TIFF 2015: The Other Side
After closing out his Texas Trilogy with Stop the Pounding Heart, Roberto Minervini goes down a much darker path with The Other Side. Taking his camera to Louisiana (interestingly enough, he learned about the people in this film from his cast in Pounding Heart), he profiles Mark (Mark Kelley) and Lisa (Lisa Allen), a couple both suffering from addiction while living on the very bottom of the poverty line. Minervini’s direction will fascinate some and leave others feeling critical of his methods; Kelley and Allen (along with everyone else in the film) play themselves, and Minervini constructs moments out of their lives, but the distinction between construction and observation is never made clear. It’s a blending of reality and fiction that can feel both exploitative and exciting in the way it brings out a sympathetic, human side to these people that gets beneath their grimy, undesirable surface.
The majority of The Other Side follows Mark, Lisa and people around the same community as they more or less drink, fuck, do drugs and try to earn some money, and Minervini’s incredible level of access leads to some images that’ll be hard to shake. Early on, Mark gives a pregnant stripper a shot of heroin, and then Minervini shows her performing for the small crowd of men in the strip club. And there’s a clear implication that, while the situations may be constructed, none of what’s actually happening (like the sex and drugs) is fake.

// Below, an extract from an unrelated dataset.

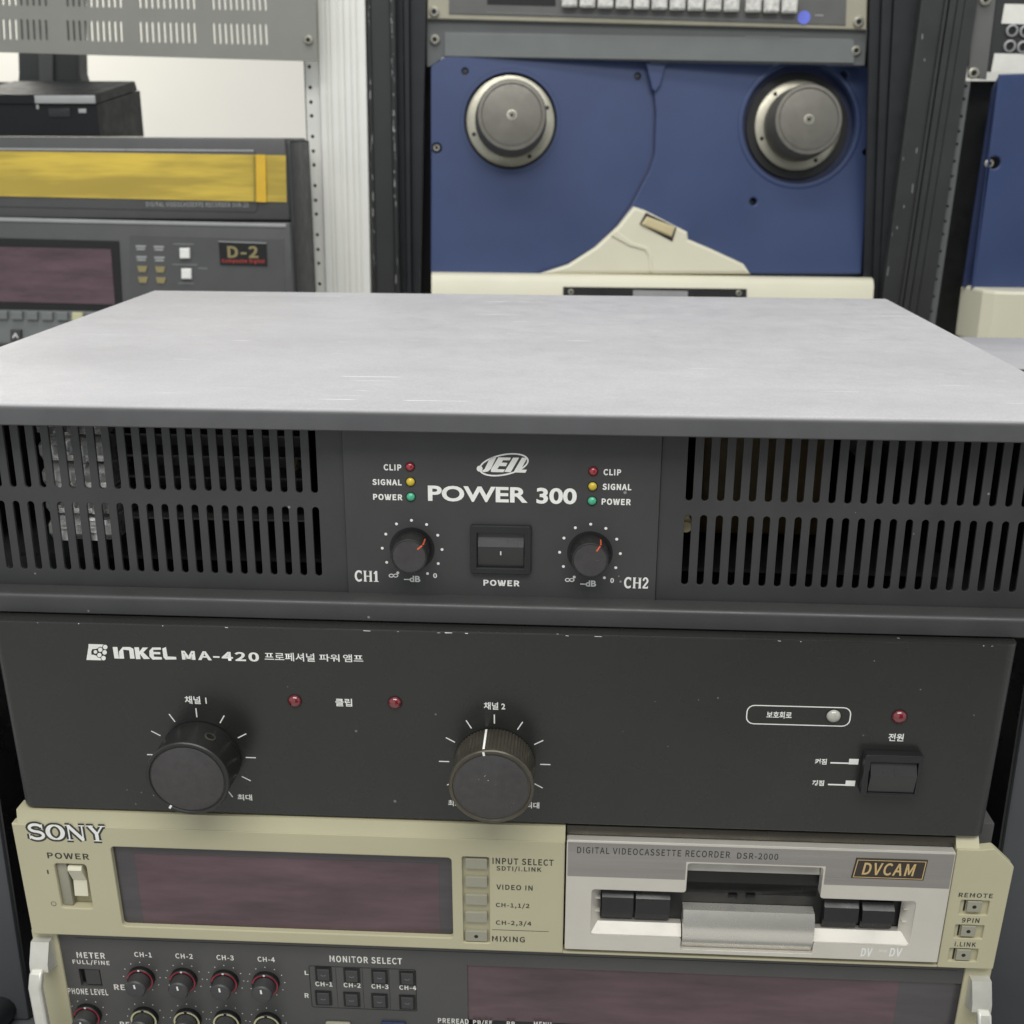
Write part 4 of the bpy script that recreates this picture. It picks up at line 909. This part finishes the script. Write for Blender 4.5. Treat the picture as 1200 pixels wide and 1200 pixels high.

The casual statements of hatred towards Barack Obama heard throughout soon come to a head in the final stretch of the film, where Minervini leaves Mark and Lisa to follow a group of militiamen as they prepare for what they think is an inevitable war with the government. It’s a load of libertarian conspiracy theory lunacy, but these people clearly believe in all of it, going out and regularly training each other on how to defend themselves. Minervini’s choice to close the film on the militia blowing up a car decorated with anti-Obama graffiti while cheering “America!” may be a little too on the nose, but his gaze never feels like a screed towards the US. Instead, by capturing these people living as part of a social class largely ignored and neglected by the country’s institutions, it gives a better understanding of their feelings of anger and paranoia towards those in power.